Una de las cosas más sorprendentes de los ejércitos, por lo menos para una mirada externa, es la forma como borran la individualidad de los combatientes. El corte de pelo, los uniformes, las rutinas, el movimiento en grupo, son apenas señales de una transformación profunda de un individuo con deseos y miedos singulares en una parte de un grupo armado. Lo que los demás ni cuestionamos, la importancia de nuestras urgencias del cuerpo y del alma, en los ejércitos se diluyen en una forma de vida donde pasan a ser parte imperceptible de una colectividad.
La importancia de las prácticas es incuestionable para el entrenamiento militar. La disolución del individuo y la internalización de la obediencia no se toman de un discurso; vienen de la mano de extenuantes ejercicios físicos, de la automatización de respuestas, de la negación del dolor, del sueño y del hambre, llevando a la aceptación de ser anónimo, obedecer y sacrificar hasta la vida.
El respeto por las leyes de la guerra y del honor tiene que ser parte integral de esa transformación del individuo en soldado. Algunos esfuerzos por transformar el Ejército colombiano así lo reconocen, e intentan  ir más allá del “taller” de derechos humanos. Ese esfuerzo, difícil, se refleja en la adopción, por ejemplo, de formas de combate donde los soldados reciben una tarjeta con un color que indica el tipo de fuerza que pueden utilizar en una operación determinada (letal o no), y en los ejercicios de simulación que incluyen la protección de civiles.
Pero son esfuerzos contra una difícil corriente.
Por una parte, luchan contra la dinámica terrible pero al parecer inevitable de las bandas de hombres jóvenes que crean un espíritu de cuerpo al mostrarse los unos a los otros que son capaces de sacrificarlo todo por el grupo. Y eso incluye, a menudo, por el sacrificio de la compasión por los que no pertenecen a la banda.  Lo vemos a menudo en niños agrupados torturando animales o a matoneando niños más pequeños, y lo vemos en las pandillas juveniles, y en las barras bravas, y en los ejércitos mercenarios al servicio del narcotráfico.

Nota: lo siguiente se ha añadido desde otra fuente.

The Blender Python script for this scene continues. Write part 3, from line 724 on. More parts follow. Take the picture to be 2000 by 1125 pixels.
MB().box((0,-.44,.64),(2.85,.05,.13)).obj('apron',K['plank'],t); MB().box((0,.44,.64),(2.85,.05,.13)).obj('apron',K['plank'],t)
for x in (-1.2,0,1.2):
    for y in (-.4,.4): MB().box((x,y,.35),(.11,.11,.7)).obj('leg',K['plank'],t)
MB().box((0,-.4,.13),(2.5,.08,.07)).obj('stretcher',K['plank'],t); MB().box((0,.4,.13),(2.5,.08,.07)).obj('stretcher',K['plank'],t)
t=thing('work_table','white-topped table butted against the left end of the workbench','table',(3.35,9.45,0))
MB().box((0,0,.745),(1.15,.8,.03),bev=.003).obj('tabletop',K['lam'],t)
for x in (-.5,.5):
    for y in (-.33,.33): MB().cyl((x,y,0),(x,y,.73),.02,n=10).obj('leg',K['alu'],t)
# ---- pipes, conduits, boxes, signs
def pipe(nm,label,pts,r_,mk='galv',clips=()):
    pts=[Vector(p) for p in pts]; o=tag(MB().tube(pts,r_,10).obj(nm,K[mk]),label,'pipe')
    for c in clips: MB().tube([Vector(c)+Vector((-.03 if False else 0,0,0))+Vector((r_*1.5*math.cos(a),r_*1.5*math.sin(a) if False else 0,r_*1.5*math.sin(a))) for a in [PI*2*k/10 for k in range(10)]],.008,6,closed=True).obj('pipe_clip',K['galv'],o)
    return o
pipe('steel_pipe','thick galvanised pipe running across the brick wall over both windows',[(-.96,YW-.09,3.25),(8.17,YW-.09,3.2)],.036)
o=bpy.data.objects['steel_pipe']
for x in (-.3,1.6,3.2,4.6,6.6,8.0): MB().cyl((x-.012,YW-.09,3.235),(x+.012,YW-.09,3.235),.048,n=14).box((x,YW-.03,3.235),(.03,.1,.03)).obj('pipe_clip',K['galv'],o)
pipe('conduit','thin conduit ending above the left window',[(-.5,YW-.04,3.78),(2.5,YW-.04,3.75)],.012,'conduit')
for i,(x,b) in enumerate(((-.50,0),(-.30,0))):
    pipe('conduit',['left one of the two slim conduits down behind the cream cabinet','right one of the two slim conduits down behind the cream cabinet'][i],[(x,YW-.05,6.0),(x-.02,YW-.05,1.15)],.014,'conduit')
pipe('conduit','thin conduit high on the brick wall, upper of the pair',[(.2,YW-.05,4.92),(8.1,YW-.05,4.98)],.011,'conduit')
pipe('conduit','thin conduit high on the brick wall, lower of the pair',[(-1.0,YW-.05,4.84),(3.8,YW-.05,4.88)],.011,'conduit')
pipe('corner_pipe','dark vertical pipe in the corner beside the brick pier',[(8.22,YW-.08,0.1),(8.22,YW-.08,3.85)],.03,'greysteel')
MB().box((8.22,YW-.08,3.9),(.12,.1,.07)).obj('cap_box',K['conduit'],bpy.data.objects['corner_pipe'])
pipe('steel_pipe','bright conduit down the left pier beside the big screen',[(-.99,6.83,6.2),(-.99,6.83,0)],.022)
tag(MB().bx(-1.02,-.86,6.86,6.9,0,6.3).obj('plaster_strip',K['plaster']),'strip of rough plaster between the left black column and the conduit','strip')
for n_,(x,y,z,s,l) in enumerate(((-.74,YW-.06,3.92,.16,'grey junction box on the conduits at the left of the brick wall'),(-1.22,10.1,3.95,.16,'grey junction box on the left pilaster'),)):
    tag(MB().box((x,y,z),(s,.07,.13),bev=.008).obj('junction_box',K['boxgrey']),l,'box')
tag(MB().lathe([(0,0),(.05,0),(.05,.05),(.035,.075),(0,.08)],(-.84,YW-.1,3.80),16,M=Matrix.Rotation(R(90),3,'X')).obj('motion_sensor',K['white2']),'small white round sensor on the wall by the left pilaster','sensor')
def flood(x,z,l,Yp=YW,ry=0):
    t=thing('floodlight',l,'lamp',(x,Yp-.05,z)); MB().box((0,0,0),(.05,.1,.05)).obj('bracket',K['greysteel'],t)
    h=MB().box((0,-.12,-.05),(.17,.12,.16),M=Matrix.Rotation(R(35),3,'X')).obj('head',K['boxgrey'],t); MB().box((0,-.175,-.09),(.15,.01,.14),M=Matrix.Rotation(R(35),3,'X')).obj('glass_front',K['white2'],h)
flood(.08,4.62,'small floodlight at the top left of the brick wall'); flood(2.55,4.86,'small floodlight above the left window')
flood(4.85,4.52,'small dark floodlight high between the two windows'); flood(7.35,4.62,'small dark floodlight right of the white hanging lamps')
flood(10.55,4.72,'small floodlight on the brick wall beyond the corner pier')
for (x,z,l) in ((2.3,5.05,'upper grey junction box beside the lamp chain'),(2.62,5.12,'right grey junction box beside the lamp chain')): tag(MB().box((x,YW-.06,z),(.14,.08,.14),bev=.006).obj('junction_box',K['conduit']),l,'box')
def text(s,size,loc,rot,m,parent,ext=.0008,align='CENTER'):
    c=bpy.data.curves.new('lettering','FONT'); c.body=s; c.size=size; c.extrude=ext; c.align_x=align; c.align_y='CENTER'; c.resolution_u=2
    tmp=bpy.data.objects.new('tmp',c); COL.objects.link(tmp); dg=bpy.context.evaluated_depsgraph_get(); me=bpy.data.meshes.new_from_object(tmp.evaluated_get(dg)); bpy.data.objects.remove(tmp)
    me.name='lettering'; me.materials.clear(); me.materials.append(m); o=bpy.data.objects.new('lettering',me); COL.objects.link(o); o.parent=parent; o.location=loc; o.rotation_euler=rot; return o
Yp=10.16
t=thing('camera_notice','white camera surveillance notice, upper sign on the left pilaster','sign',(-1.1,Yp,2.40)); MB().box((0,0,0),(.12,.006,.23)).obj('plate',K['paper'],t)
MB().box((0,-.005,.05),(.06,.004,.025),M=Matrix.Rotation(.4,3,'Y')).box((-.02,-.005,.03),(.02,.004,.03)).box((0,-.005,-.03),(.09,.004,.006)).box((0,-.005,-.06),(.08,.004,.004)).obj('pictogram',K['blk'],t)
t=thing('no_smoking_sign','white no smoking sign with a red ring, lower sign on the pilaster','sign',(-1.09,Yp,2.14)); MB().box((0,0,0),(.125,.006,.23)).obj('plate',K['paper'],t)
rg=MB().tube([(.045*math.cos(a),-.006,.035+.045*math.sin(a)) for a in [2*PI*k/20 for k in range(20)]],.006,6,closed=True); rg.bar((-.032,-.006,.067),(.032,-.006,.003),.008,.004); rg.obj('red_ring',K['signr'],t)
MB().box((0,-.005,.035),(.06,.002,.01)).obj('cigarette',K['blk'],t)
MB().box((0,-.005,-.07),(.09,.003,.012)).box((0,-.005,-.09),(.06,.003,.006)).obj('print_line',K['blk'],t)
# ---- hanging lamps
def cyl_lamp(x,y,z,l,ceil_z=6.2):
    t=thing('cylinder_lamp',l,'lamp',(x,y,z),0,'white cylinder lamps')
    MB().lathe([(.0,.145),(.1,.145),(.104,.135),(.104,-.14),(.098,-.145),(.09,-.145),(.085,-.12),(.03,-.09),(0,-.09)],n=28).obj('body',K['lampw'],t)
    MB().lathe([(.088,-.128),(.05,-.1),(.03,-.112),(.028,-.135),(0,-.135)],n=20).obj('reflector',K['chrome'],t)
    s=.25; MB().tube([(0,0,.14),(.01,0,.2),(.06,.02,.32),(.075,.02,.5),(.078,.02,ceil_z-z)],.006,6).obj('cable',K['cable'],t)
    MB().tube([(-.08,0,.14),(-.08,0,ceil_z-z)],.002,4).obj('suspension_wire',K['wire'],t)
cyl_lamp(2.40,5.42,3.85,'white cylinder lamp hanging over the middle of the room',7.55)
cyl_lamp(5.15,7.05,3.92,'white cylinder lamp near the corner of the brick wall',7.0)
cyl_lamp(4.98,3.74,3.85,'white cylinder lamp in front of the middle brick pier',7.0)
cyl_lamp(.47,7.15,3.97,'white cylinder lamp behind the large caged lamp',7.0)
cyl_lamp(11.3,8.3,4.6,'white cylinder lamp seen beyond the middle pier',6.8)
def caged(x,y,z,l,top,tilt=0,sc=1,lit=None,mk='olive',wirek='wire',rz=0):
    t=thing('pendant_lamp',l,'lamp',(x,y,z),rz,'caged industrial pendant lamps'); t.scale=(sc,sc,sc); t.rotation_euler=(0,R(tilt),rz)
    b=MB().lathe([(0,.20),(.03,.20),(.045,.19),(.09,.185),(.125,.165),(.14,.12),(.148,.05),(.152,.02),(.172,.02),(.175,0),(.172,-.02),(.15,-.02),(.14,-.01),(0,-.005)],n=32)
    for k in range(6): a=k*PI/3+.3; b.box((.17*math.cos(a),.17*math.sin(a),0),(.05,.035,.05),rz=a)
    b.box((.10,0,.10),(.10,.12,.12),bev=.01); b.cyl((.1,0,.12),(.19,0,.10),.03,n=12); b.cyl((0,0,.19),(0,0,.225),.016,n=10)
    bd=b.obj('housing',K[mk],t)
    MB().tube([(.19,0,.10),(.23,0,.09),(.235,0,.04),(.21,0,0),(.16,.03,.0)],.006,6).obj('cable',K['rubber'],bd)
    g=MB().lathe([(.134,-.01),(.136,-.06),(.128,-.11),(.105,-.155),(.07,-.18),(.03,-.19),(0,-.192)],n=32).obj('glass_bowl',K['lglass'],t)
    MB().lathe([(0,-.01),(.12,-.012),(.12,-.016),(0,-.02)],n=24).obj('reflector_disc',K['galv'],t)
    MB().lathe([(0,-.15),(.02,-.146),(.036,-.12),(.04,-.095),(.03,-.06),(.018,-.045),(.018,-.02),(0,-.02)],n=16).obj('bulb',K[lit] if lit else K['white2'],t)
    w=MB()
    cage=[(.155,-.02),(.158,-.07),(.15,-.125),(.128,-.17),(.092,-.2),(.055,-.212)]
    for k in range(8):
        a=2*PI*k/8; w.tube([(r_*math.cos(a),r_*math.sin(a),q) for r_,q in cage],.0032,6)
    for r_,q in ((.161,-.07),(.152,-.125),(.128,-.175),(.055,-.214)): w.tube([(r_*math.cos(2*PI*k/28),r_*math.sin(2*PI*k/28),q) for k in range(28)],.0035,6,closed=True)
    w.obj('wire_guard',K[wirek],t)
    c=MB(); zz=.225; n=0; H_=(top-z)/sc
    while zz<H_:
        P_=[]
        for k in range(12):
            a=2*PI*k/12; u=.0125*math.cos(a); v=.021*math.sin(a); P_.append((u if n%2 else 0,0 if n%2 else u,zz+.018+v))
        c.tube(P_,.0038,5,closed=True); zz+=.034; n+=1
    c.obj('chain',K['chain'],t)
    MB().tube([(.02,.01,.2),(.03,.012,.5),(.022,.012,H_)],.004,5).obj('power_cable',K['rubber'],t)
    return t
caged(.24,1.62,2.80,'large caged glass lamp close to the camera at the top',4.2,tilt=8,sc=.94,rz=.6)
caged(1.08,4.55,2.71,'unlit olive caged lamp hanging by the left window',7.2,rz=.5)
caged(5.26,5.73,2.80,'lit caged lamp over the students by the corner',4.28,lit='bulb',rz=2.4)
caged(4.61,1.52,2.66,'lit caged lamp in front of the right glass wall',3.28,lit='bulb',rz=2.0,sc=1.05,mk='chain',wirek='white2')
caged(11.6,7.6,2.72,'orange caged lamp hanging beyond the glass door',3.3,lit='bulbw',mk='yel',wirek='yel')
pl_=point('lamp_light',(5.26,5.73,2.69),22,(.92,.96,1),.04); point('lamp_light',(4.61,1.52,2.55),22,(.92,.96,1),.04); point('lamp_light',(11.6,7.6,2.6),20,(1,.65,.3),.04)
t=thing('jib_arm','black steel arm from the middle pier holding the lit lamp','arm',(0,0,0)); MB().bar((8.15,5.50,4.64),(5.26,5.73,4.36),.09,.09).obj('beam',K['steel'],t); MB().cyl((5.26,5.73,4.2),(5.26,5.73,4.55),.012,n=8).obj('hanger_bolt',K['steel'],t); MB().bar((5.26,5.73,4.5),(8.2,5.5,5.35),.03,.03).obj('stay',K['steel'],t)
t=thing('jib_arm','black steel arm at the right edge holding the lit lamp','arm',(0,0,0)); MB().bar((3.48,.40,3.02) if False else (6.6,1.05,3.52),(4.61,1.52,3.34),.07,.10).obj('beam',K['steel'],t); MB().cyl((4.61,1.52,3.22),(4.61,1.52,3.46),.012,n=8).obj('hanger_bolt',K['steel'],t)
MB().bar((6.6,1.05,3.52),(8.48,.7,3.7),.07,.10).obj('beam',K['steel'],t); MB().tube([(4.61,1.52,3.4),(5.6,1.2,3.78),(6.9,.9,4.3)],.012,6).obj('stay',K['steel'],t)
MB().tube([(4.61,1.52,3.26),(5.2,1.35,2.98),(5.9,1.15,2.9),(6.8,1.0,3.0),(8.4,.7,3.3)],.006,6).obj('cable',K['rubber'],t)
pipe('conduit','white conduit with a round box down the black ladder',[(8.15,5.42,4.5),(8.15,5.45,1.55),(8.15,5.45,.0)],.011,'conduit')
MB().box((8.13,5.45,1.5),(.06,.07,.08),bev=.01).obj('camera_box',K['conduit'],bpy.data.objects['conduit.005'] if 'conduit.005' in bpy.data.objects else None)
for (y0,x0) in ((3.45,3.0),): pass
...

Pero quizá de forma más difícil, el poner la transformación del individuo en soldado al servicio de la protección de la población civil  va en contra de décadas de entrenamiento “contrainsurgente” de los oficiales latinoamericanos en los Estados Unidos. El escándalo en torno al israelita Yair Klein no es un fenómeno extraño a la forma cómo la Escuela de las Américas entrenó a tantos oficiales en la guerra contrainsurgente a partir de su experiencia (fallida) en el Vietnam. Según reputados informes de prensa, la Escuela de las Américas incluía hasta 1991 la tortura como parte del currículo.  Los manuales de entrenamiento, que existen sólo en español, fueron desclasificados a mediados de los años noventa y explican cosas como la importancia de “neutralizar” a los enemigos, afectando incluso a sus familias, espiando y destruyendo documentos, y dándoles una paliza…En esa escuela y en los años ochenta se formaron varios de los grandes dictadores, muchos guerreros honorables, y también algunos antiguos oficiales de fuerzas especiales mexicanas y guatemaltecas que hoy están al notorio, y aterrador, servicio del narcotráfico en esos países.
El des-aprendizaje de lo aprendido durante décadas en los cuarteles, y el aprendizaje de otra forma de ser soldado, es uno de los retos más importantes que enfrenta este país en el estrecho camino hacia la paz; más si se considera que los militares de carrera que fueron entrenados en la contrainsurgencia de los años ochenta son los que tienen o se aproximan al mando, y por supuesto, los que han entrenado a los demás soldados. Afortunadamente varios generales parecen estar de acuerdo con la necesidad del cambio; la sorpresa es que  pocos políticos lo entienden.